Como Ailton Brasiliense Pires muito bem lembrou num artigo para o BrCidades, o transporte público recebeu 3,5 vezes menos investimentos, é o trilhão contra o bilhão. O transporte individual motorizado, geralmente representado pela figura do automóvel, mesmo tendo baixa eficiência, recebeu muito mais investimentos. Fica evidente que a redemocratização do país, aparentemente, não tem sido capaz de reverter o quadro, tanto por ter sido um momento marcado por incentivos equivocados à indústria automobilística (vide aqui, aqui e aqui), como por estar crescentemente ameaçada por desinformação e terror psicológico em escala massiva.

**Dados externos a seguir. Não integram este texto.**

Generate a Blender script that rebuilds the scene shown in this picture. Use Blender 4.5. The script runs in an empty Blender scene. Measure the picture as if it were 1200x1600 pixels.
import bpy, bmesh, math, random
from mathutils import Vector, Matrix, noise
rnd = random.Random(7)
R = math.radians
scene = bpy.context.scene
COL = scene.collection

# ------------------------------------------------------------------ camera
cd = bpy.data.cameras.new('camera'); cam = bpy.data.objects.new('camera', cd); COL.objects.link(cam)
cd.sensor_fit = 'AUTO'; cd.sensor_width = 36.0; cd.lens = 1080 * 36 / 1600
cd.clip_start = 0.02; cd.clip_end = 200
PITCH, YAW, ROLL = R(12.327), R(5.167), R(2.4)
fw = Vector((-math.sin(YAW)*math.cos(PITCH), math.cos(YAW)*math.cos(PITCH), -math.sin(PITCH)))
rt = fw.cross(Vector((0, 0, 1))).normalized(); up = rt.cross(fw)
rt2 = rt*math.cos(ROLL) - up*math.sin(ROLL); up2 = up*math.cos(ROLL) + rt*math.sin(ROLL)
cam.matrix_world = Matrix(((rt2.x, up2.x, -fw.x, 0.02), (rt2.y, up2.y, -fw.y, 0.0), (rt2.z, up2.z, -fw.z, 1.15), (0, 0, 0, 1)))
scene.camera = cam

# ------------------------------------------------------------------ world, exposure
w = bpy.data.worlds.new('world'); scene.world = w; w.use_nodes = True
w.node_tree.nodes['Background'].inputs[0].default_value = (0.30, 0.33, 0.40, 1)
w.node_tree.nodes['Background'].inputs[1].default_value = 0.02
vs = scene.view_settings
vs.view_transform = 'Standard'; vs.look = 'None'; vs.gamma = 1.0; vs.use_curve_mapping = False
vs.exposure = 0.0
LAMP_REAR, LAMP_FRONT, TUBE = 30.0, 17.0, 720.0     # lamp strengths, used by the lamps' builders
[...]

Tanto a indústria ferroviária quanto a parcela da indústria automobilística voltada para os ônibus, já possuem, pelo menos desde os anos 1970, uma série de soluções que permitem uma elevação substancial da nossa qualidade de vida, como trólebus, variados tipos de trens, sistemas de controle com elevado grau de precisão e automação, bondes cada vez mais versáteis, entre outras, que, somadas ao incentivo à caminhada e à bicicleta, que também movimentam suas próprias indústrias, permitiriam-nos construir um cenário inestimavelmente melhor, porém, há um detalhe crucial: você está preparado para enfrentar o lobby do automóvel e posturas egoístas? Sem o devido preparo e disposição para compreender o tema com a mínima complexidade que ele merece, seguiremos sempre em direção às trevas da mobilidade e do urbanismo.
Finalmente, muito do que foi exposto ao longo deste artigo não é uma exclusividade do ABC. Recentemente rechaçamos duramente a postura d’O Diário de Mogi, além disso, no passado já rebatemos editoriais do Estadão sobre a SPTrans e sobre a CPTM.